In this work, we presented our analysis for a large-scale PV deployment in a university campus where the dedicated areas for car parking cover 8% of the campus footprint which is similar to the reported the 6.6% car parking footprint in cities [23]. The analysis presented here will contribute to the exploitation of these areas to provide sustainable energy through a dual role for photovoltaic technologies–power production and solar shading. Such areas are deemed to be of large scale and are underutilised. Deploying PV at such sites will have power outputs that large enough to contribute to national renewables and low carbon targets. As these areas are mainly closer to the loads they can be combine with storage to provide balance to the grid at advantageous tariffs. In addition as the cost of PV is declining, e.g., recent projects in Chile at bid price of USD ¢2.91/kWh [56], such areas in addition to environmental benefits, can provide important investments portfolios to deliver power at cost less that fossil fuels drive electrical energy.

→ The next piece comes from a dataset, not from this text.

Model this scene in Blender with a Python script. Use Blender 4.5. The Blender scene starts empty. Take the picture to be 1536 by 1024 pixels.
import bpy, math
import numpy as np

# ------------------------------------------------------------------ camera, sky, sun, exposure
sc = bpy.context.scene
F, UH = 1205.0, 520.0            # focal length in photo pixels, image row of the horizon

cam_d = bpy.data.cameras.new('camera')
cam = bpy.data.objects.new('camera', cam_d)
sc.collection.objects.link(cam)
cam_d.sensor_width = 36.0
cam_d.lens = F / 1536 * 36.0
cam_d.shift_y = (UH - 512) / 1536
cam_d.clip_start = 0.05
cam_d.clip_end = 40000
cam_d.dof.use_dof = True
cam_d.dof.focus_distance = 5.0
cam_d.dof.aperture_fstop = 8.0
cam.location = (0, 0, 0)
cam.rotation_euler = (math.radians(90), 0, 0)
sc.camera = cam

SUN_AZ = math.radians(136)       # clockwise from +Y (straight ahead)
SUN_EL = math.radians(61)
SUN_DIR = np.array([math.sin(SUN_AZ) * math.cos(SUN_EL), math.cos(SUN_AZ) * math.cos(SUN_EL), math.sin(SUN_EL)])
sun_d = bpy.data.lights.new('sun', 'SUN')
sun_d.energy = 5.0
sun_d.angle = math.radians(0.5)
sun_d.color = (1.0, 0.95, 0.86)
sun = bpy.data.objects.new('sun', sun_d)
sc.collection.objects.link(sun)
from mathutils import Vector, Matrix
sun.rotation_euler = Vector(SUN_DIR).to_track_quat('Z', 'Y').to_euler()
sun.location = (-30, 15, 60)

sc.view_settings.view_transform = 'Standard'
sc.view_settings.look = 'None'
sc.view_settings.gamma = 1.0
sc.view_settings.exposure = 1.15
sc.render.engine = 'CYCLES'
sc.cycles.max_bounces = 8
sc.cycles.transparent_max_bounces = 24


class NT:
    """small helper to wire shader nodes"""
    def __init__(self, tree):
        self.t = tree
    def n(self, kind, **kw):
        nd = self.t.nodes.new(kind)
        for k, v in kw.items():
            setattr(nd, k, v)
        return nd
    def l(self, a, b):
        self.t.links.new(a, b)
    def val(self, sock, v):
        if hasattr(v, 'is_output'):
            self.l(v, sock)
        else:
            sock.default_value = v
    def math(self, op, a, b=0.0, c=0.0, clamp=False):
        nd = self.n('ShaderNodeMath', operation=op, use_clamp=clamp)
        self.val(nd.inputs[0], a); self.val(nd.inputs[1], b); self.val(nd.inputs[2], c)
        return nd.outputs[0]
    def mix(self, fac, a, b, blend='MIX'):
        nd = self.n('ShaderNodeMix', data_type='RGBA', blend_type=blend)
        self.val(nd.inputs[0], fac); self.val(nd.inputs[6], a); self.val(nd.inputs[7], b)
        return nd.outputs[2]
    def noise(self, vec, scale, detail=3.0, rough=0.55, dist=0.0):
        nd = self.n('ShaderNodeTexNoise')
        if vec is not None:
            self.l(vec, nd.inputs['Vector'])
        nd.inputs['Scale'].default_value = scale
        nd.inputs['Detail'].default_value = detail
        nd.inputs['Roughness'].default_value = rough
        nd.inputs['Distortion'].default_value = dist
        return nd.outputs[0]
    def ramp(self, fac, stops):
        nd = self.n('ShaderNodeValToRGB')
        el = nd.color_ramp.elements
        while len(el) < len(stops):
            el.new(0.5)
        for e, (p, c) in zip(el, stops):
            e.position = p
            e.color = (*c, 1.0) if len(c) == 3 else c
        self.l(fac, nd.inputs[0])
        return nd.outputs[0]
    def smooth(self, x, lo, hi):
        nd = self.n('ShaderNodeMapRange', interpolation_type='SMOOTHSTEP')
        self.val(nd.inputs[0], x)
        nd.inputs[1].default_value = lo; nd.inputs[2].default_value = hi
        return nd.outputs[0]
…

Finally, this work was geared to provided methodology and evidence to accelerate the deployment of renewables in new, underutilised areas in urban environments. We feel that the scale of such deployments will contribute to international development targets, especially those under the Sustainable Development Goals, (Goals 7, 11), which also aims to “make cities and human settlements inclusive, safe, resilient and sustainable” by 2030 [57]. The developed approach and analysis will therefore be beneficial to cities, planners and other researchers interested in this field.